Uitspraak
19 november 2014, 14/2638 (aangevallen uitspraak 1) en van 19 mei 2015, 14/5944 (aangevallen uitspraak 2)
Centrale Raad van Beroep
In deze zaak gaat het om een hoger beroep van appellante tegen de uitspraken van de rechtbank Midden-Nederland met betrekking tot de intrekking en terugvordering van haar bijstandsuitkering op grond van de Wet werk en bijstand (WWB). Appellante ontving sinds 19 mei 2008 bijstand als alleenstaande ouder, maar het college van burgemeester en wethouders van Utrecht heeft na een onderzoek geconcludeerd dat zij samenwoont met haar ex-partner S, wat zou betekenen dat zij geen recht heeft op bijstand naar de norm voor een alleenstaande ouder. Het college heeft de bijstand per 3 maart 2011 ingetrokken en een boete opgelegd wegens het niet nakomen van de wettelijke inlichtingenverplichting. De rechtbank heeft het beroep tegen de intrekking ongegrond verklaard, maar het beroep tegen de boete gegrond verklaard en de boete verlaagd.
De Centrale Raad van Beroep heeft de zaak beoordeeld en vastgesteld dat het college onvoldoende bewijs heeft geleverd voor de claim dat appellante en S een gezamenlijke huishouding voerden.
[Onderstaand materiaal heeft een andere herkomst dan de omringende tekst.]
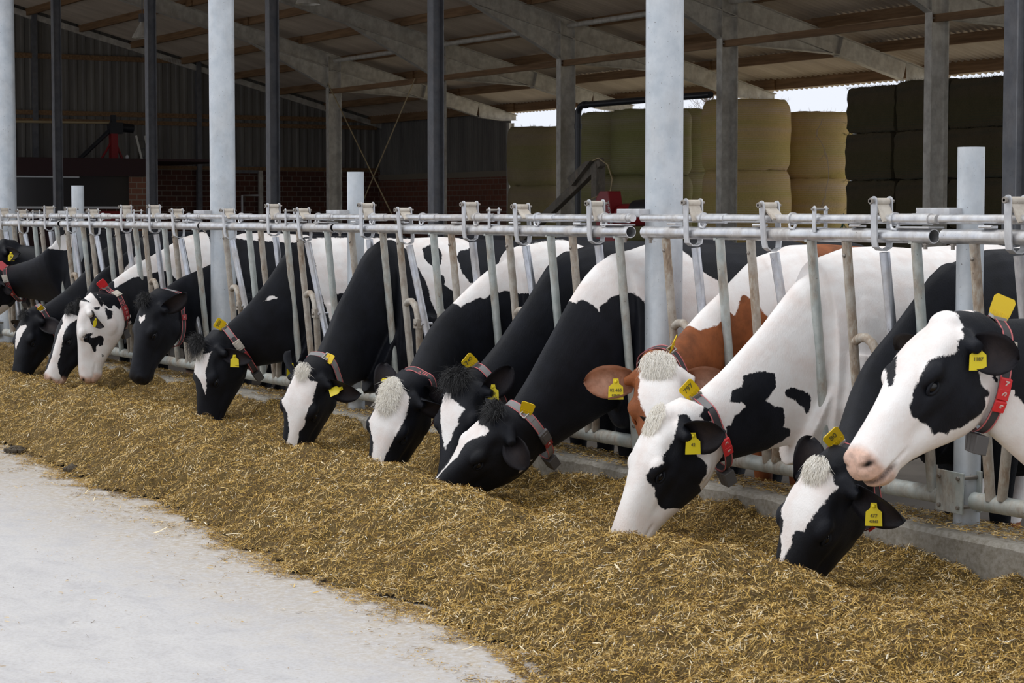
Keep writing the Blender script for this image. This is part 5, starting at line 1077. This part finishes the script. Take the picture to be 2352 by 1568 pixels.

De Raad oordeelt dat de onderzoeksbevindingen niet voldoende zijn om te concluderen dat S zijn hoofdverblijf had op het uitkeringsadres van appellante. De Raad vernietigt de aangevallen uitspraak van de rechtbank en herroept het besluit van het college tot intrekking van de bijstand. Ook de boete wordt herroepen, omdat niet kan worden gesteld dat appellante haar inlichtingenverplichting heeft geschonden. De Raad veroordeelt het college tot vergoeding van de proceskosten van appellante.